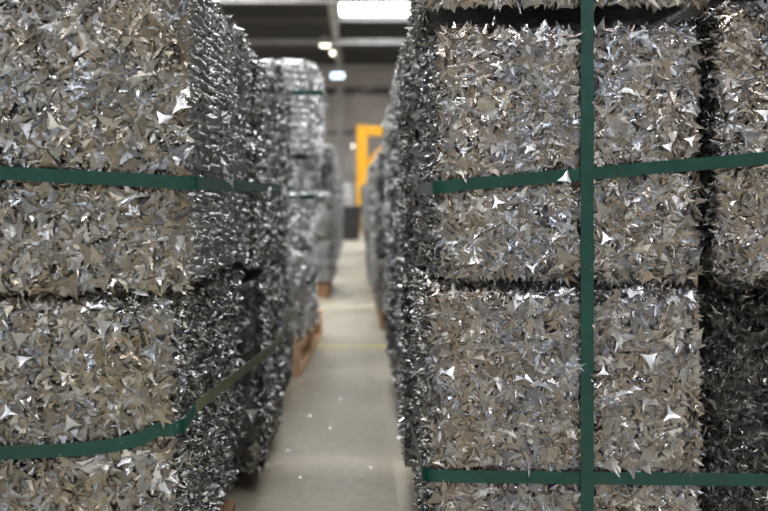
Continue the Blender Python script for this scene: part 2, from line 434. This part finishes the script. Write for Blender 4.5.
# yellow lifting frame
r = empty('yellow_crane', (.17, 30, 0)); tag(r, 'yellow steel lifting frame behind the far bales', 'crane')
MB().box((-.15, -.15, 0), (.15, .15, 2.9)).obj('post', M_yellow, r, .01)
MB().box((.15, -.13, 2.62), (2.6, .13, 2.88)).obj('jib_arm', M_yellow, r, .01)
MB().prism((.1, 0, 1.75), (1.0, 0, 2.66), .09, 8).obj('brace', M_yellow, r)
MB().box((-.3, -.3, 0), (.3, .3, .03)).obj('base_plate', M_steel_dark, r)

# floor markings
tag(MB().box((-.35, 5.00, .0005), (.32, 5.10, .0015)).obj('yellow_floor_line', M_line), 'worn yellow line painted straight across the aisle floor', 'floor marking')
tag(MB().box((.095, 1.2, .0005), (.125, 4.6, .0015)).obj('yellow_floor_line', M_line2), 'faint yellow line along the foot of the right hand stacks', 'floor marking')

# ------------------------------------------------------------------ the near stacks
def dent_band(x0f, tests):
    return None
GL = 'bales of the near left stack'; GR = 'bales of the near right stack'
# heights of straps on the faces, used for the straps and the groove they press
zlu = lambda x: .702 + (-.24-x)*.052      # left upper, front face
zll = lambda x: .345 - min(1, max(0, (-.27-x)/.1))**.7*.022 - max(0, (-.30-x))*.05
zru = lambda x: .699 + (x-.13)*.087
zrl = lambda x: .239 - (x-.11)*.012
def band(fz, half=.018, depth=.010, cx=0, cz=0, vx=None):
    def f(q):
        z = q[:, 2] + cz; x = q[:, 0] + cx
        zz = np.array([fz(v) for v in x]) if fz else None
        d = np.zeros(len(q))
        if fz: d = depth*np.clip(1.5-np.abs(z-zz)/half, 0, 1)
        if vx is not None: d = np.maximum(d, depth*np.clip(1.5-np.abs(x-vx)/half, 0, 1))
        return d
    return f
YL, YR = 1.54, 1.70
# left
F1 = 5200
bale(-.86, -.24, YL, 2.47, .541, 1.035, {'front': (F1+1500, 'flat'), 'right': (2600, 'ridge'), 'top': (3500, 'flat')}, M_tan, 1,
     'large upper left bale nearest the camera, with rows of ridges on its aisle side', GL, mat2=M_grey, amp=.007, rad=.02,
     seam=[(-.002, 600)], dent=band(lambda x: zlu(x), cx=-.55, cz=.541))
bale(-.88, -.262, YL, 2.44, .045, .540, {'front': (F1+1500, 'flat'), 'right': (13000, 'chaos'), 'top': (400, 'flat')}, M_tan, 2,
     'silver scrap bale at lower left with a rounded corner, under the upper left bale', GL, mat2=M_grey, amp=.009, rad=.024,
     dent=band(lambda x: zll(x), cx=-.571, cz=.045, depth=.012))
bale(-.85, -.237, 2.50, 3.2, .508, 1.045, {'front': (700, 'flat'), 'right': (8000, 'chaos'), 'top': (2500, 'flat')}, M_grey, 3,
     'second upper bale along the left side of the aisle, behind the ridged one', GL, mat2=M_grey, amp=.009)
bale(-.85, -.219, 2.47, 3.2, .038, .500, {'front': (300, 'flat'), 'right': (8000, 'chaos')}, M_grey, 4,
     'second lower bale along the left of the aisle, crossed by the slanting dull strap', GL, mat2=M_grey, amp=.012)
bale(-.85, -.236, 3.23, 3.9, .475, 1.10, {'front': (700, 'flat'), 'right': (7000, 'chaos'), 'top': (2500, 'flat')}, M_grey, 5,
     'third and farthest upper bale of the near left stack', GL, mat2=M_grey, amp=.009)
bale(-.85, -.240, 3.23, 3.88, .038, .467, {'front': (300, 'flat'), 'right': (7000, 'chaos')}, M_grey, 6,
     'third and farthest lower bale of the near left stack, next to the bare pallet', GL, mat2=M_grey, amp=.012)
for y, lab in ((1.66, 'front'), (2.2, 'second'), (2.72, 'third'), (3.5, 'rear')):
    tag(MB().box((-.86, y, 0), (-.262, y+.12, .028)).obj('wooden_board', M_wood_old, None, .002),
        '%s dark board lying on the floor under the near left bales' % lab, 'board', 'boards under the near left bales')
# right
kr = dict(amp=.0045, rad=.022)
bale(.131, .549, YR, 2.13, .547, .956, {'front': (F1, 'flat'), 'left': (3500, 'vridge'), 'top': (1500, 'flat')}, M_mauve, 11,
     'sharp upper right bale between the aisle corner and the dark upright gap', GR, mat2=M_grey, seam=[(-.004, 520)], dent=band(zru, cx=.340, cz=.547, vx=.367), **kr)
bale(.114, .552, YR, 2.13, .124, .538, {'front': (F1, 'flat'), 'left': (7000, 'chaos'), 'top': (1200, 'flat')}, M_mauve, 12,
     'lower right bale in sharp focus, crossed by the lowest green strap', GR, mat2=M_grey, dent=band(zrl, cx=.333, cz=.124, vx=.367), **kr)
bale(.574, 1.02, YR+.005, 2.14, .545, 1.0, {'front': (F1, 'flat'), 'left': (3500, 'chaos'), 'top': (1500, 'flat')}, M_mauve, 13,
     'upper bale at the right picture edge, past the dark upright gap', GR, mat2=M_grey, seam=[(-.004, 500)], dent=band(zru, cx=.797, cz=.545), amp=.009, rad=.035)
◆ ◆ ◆
EXERCISE BRIEF: Without any pictures, reproduce the lines from the first one in the material through the line that has "(.3, .3, .03)).obj('base_plate', M_steel_dark, r)", exactly as they appear.

RESULT:
Continue the Blender Python script for this scene: part 2, from line 434. This part finishes the script. Write for Blender 4.5.
# yellow lifting frame
r = empty('yellow_crane', (.17, 30, 0)); tag(r, 'yellow steel lifting frame behind the far bales', 'crane')
MB().box((-.15, -.15, 0), (.15, .15, 2.9)).obj('post', M_yellow, r, .01)
MB().box((.15, -.13, 2.62), (2.6, .13, 2.88)).obj('jib_arm', M_yellow, r, .01)
MB().prism((.1, 0, 1.75), (1.0, 0, 2.66), .09, 8).obj('brace', M_yellow, r)
MB().box((-.3, -.3, 0), (.3, .3, .03)).obj('base_plate', M_steel_dark, r)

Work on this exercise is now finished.